> [Supplied data]
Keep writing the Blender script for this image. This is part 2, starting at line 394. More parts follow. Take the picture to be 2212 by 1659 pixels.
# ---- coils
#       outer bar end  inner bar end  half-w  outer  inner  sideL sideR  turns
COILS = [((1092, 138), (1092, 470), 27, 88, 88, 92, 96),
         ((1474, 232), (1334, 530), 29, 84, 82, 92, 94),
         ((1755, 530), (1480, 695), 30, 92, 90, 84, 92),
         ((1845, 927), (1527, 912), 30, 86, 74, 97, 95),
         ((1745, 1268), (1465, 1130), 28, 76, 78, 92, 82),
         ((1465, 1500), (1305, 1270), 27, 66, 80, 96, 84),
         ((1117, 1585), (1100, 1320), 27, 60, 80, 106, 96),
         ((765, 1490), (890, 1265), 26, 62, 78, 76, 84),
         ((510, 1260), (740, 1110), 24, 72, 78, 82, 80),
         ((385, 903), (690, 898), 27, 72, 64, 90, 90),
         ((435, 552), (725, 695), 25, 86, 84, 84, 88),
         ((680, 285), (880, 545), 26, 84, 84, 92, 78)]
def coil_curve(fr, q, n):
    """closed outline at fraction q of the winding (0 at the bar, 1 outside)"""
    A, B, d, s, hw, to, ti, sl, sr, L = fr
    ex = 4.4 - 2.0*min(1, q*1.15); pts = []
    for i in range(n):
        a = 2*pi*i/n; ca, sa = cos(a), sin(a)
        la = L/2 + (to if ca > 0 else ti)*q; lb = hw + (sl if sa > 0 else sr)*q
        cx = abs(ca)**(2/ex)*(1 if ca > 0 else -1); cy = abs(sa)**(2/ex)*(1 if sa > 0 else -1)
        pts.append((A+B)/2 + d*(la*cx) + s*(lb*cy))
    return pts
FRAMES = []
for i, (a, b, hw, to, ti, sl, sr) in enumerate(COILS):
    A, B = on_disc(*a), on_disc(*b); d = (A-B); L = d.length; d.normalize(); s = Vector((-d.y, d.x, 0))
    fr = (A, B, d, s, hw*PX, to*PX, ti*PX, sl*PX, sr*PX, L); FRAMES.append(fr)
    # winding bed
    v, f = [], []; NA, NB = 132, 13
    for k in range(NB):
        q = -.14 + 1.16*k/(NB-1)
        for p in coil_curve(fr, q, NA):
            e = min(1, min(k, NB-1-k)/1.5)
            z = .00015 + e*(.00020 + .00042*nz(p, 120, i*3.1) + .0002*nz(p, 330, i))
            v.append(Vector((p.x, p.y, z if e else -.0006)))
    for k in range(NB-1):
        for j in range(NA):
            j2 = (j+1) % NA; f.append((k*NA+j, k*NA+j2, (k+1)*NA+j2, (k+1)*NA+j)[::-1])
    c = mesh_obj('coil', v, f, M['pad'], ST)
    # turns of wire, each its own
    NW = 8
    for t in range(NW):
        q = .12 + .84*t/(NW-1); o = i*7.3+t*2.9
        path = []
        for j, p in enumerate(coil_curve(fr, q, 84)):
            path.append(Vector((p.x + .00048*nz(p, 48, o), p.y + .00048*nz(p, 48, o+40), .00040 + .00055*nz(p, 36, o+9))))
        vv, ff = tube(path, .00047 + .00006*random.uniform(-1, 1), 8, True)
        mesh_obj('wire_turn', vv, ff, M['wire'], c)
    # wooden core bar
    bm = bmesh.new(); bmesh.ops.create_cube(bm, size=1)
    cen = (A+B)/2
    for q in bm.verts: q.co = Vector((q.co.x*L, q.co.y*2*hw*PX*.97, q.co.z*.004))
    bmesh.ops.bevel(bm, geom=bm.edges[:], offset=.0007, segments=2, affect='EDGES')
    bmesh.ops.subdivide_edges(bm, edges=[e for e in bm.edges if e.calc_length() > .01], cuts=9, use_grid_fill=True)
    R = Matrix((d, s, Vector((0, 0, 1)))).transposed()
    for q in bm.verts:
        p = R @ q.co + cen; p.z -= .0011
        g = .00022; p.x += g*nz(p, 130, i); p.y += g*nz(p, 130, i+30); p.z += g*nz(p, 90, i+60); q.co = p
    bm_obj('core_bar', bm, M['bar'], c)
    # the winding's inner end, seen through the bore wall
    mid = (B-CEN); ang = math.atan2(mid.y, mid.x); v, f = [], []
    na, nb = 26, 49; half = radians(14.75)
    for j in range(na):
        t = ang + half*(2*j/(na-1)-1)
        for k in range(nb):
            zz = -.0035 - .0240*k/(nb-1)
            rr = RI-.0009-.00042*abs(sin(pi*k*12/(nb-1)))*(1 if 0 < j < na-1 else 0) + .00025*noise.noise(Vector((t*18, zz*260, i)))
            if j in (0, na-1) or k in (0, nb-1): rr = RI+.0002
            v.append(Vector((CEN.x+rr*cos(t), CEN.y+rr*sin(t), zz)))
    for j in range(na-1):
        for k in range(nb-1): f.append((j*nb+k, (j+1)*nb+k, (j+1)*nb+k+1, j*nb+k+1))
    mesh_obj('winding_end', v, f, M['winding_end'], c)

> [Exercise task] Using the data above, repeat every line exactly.

> [Correct response]
Keep writing the Blender script for this image. This is part 2, starting at line 394. More parts follow. Take the picture to be 2212 by 1659 pixels.
# ---- coils
#       outer bar end  inner bar end  half-w  outer  inner  sideL sideR  turns
COILS = [((1092, 138), (1092, 470), 27, 88, 88, 92, 96),
         ((1474, 232), (1334, 530), 29, 84, 82, 92, 94),
         ((1755, 530), (1480, 695), 30, 92, 90, 84, 92),
         ((1845, 927), (1527, 912), 30, 86, 74, 97, 95),
         ((1745, 1268), (1465, 1130), 28, 76, 78, 92, 82),
         ((1465, 1500), (1305, 1270), 27, 66, 80, 96, 84),
         ((1117, 1585), (1100, 1320), 27, 60, 80, 106, 96),
         ((765, 1490), (890, 1265), 26, 62, 78, 76, 84),
         ((510, 1260), (740, 1110), 24, 72, 78, 82, 80),
         ((385, 903), (690, 898), 27, 72, 64, 90, 90),
         ((435, 552), (725, 695), 25, 86, 84, 84, 88),
         ((680, 285), (880, 545), 26, 84, 84, 92, 78)]
def coil_curve(fr, q, n):
    """closed outline at fraction q of the winding (0 at the bar, 1 outside)"""
    A, B, d, s, hw, to, ti, sl, sr, L = fr
    ex = 4.4 - 2.0*min(1, q*1.15); pts = []
    for i in range(n):
        a = 2*pi*i/n; ca, sa = cos(a), sin(a)
        la = L/2 + (to if ca > 0 else ti)*q; lb = hw + (sl if sa > 0 else sr)*q
        cx = abs(ca)**(2/ex)*(1 if ca > 0 else -1); cy = abs(sa)**(2/ex)*(1 if sa > 0 else -1)
        pts.append((A+B)/2 + d*(la*cx) + s*(lb*cy))
    return pts
FRAMES = []
for i, (a, b, hw, to, ti, sl, sr) in enumerate(COILS):
    A, B = on_disc(*a), on_disc(*b); d = (A-B); L = d.length; d.normalize(); s = Vector((-d.y, d.x, 0))
    fr = (A, B, d, s, hw*PX, to*PX, ti*PX, sl*PX, sr*PX, L); FRAMES.append(fr)
    # winding bed
    v, f = [], []; NA, NB = 132, 13
    for k in range(NB):
        q = -.14 + 1.16*k/(NB-1)
        for p in coil_curve(fr, q, NA):
            e = min(1, min(k, NB-1-k)/1.5)
            z = .00015 + e*(.00020 + .00042*nz(p, 120, i*3.1) + .0002*nz(p, 330, i))
            v.append(Vector((p.x, p.y, z if e else -.0006)))
    for k in range(NB-1):
        for j in range(NA):
            j2 = (j+1) % NA; f.append((k*NA+j, k*NA+j2, (k+1)*NA+j2, (k+1)*NA+j)[::-1])
    c = mesh_obj('coil', v, f, M['pad'], ST)
    # turns of wire, each its own
    NW = 8
    for t in range(NW):
        q = .12 + .84*t/(NW-1); o = i*7.3+t*2.9
        path = []
        for j, p in enumerate(coil_curve(fr, q, 84)):
            path.append(Vector((p.x + .00048*nz(p, 48, o), p.y + .00048*nz(p, 48, o+40), .00040 + .00055*nz(p, 36, o+9))))
        vv, ff = tube(path, .00047 + .00006*random.uniform(-1, 1), 8, True)
        mesh_obj('wire_turn', vv, ff, M['wire'], c)
    # wooden core bar
    bm = bmesh.new(); bmesh.ops.create_cube(bm, size=1)
    cen = (A+B)/2
    for q in bm.verts: q.co = Vector((q.co.x*L, q.co.y*2*hw*PX*.97, q.co.z*.004))
    bmesh.ops.bevel(bm, geom=bm.edges[:], offset=.0007, segments=2, affect='EDGES')
    bmesh.ops.subdivide_edges(bm, edges=[e for e in bm.edges if e.calc_length() > .01], cuts=9, use_grid_fill=True)
    R = Matrix((d, s, Vector((0, 0, 1)))).transposed()
    for q in bm.verts:
        p = R @ q.co + cen; p.z -= .0011
        g = .00022; p.x += g*nz(p, 130, i); p.y += g*nz(p, 130, i+30); p.z += g*nz(p, 90, i+60); q.co = p
    bm_obj('core_bar', bm, M['bar'], c)
    # the winding's inner end, seen through the bore wall
    mid = (B-CEN); ang = math.atan2(mid.y, mid.x); v, f = [], []
    na, nb = 26, 49; half = radians(14.75)
    for j in range(na):
        t = ang + half*(2*j/(na-1)-1)
        for k in range(nb):
            zz = -.0035 - .0240*k/(nb-1)
            rr = RI-.0009-.00042*abs(sin(pi*k*12/(nb-1)))*(1 if 0 < j < na-1 else 0) + .00025*noise.noise(Vector((t*18, zz*260, i)))
            if j in (0, na-1) or k in (0, nb-1): rr = RI+.0002
            v.append(Vector((CEN.x+rr*cos(t), CEN.y+rr*sin(t), zz)))
    for j in range(na-1):
        for k in range(nb-1): f.append((j*nb+k, (j+1)*nb+k, (j+1)*nb+k+1, j*nb+k+1))
    mesh_obj('winding_end', v, f, M['winding_end'], c)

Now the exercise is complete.